Scrubbing Carbon Dioxide from the Air

In terms of reducing the green house gas carbon dioxide as a means to slow down global warming, which is more effective: An acre of windmills that generate clean electricity or an acre of tree-like branches made of sponges that are coated with a carbon dioxide-collecting resin?
Klaus Lackner is a geophysicist who has worked with Nobel laureate of physics, Martin Perl; Lackner has also explored nuclear fusion at Los Alamos National Laboratory, but from observing his daughter's eighth-grade science fair experiment, which used an aquarium pump and lye to capture about half the carbon dioxide contained in a test tube filled with air, he started to develop the idea of carbon sequestration. In his daughter's science fair experiment, he saw that lye, a corrosively strong base, soaked up the acidic carbon dioxide with greater efficiency than he anticipated. Fast forward 11 years and he has invented a practical, affordable method of capturing carbon dioxide from the air.

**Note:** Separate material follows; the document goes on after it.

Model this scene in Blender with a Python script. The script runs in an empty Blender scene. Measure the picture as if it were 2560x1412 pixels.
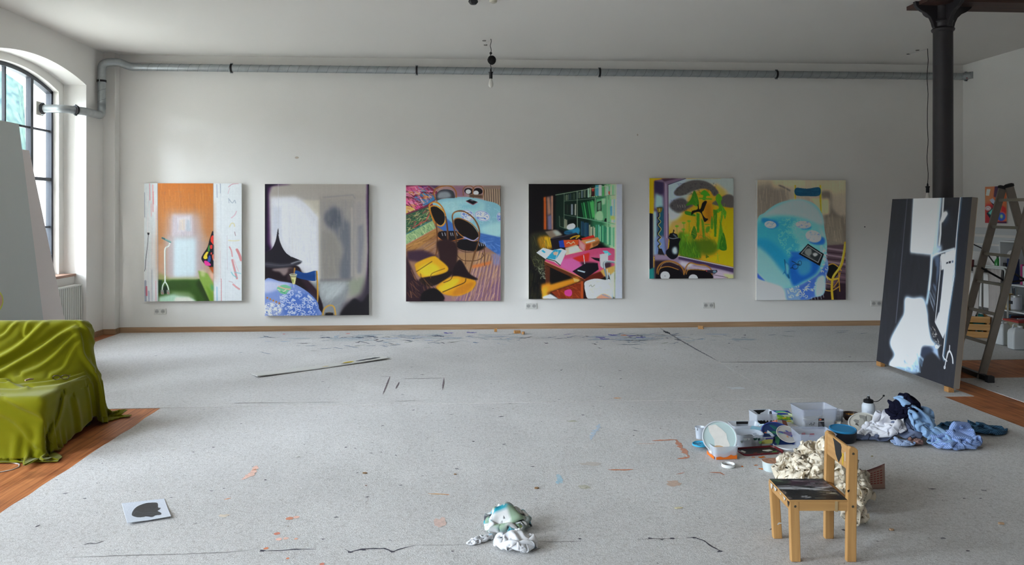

His creation is a synthetic "tree" that absorbs a thousand times more CO2 than real trees, which uses CO2 in the process of photosynthesis. The synthetic branches are designed to rotate hourly into a vacuum chamber, where they are soaked in water and release the carbon dioxide, which is pumped away by a compressor. So this system removes CO2 from the air and "harvests" it into cylinders of compressed CO2.
Each "tree" can extract a ton of carbon dioxide from the air each day, but even at that rate, reducing annual global carbon emissions by 10% would require "planting" more than 8 million "trees" which Lackner doesn't consider to be a big number, saying that more than 70 million cars and light trucks are manufactured each year. He states that each of his "trees" would cost no more than the average car, compared with the price of about $2 million for a single commercial wind turbine. But, who would pay for these "trees" and where will they be "planted"?